Hi Aditya,

One way we could use and is already used for the Gradle and Birt Flexible documentation in wiki is to create README.md files, uses Pandoc to generate a HTML file from it in tools\wiki-files and import this file in wiki using the HTML import macro.

Doing  so we follow both way you suggested. So users have it in 2 places while it's only maintained in one place where it's versioned (though Confluence also versions pages)

Maybe an overkill in this case though. Since we have already https://cwiki.apache.org/confluence/display/OFBIZ/Revisions+Requiring+Data+Migration+-+upgrade+ofbiz to start from

My 2cts

Jacques


Le 23/09/2017 à 10:41, Aditya Sharma a écrit :
I see two ways to do that

1. A page maintained on Confluence where all the data model changes are
updated. Here, we can have a page maintained for the upcoming release when
the release is out we make it sub child titled with the release name.
2. A file is maintained in ofbiz-framework code base itself that goes with
the package with information about data model changes. Whenever someone
downloads the package this file will help track data model changes that
come with the package.

We can make it part of contributor's practice to update it whenever such
changes are done.

Which way should we go?

Thanks and Regards,

*Aditya Sharma* | Enterprise Software Engineer
HotWax Systems <http://www.hotwaxsystems.com/>
<https://www.linkedin.com/in/aditya-sharma-78291810a/>
On Sun, Sep 10, 2017 at 4:46 PM, Michael Brohl <michael.br...@ecomify.de>
wrote:

+1 for the documentation of database changes.

We alreadyy do this for customer projects, along with (database specific)
data migration scripts.

I'm not sure if we can afford to provide sophisticated additional tool
support which is maintained continiously?

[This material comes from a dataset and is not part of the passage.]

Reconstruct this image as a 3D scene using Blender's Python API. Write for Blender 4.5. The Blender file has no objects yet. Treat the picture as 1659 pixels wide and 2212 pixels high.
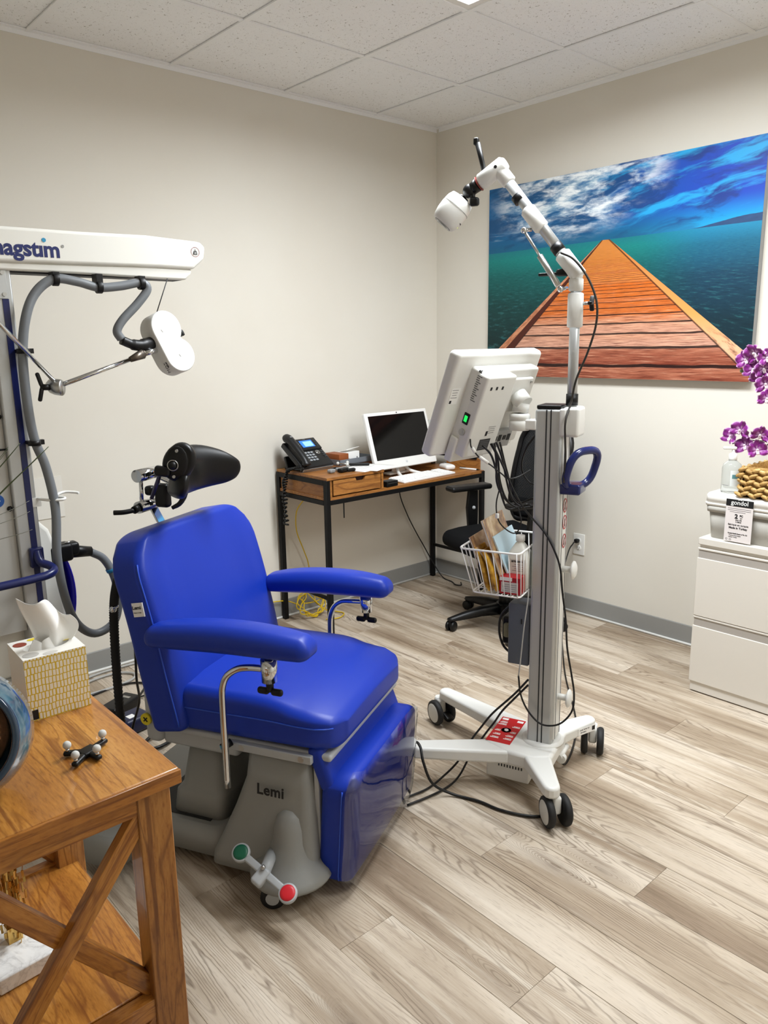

As a conclusion, I think we should setup a convention that any database
model change has to provide a proper change log and migration script for
the embedded database (if applicable).

Thanks,

Michael


Am 01.09.17 um 15:24 schrieb Taher Alkhateeb:

Groovy scripts are also great and can do the job. To comment on the
"advantage" of something like flyway or liquibase I can try to list
some:
- The scripts might get too big or complex to accommodate different
databases and platforms.
- Out of the box, these solutions are database independent
- Ability to redo / undo on schema changes
- Supporting declarative style for schema definitions based on
multiple formats (YAML, XML, JSON, etc ..)
- The DSL is easier to use (declarative and short)

So in short, both solutions are viable, and existing solutions might
be a bit easier to implement especially if you consider additional
features in those solutions.

On Fri, Sep 1, 2017 at 2:23 PM, Nicolas Malin <nicolas.ma...@nereide.fr>
wrote:

I'm in favor to tracking the different migration but at this time I
didn't
see the advantage to use flyway or other instead of manage easily by
ofbiz
throw groovy script.

I'm available to help for design or create a POC do realize it because
many
time in the past (and currently ow) I want to refactoring some code/db
schema with data migration but we haven't clean process to do that.

Nicolas


Le 31/08/2017 à 12:37, Jacques Le Roux a écrit :

Le 31/08/2017 à 12:32, Taher Alkhateeb a écrit :

I would personally prefer to not go any
earlier than 13, or preferably just 16 to trunk, which means we design
this solution for the future, not necessarily the past.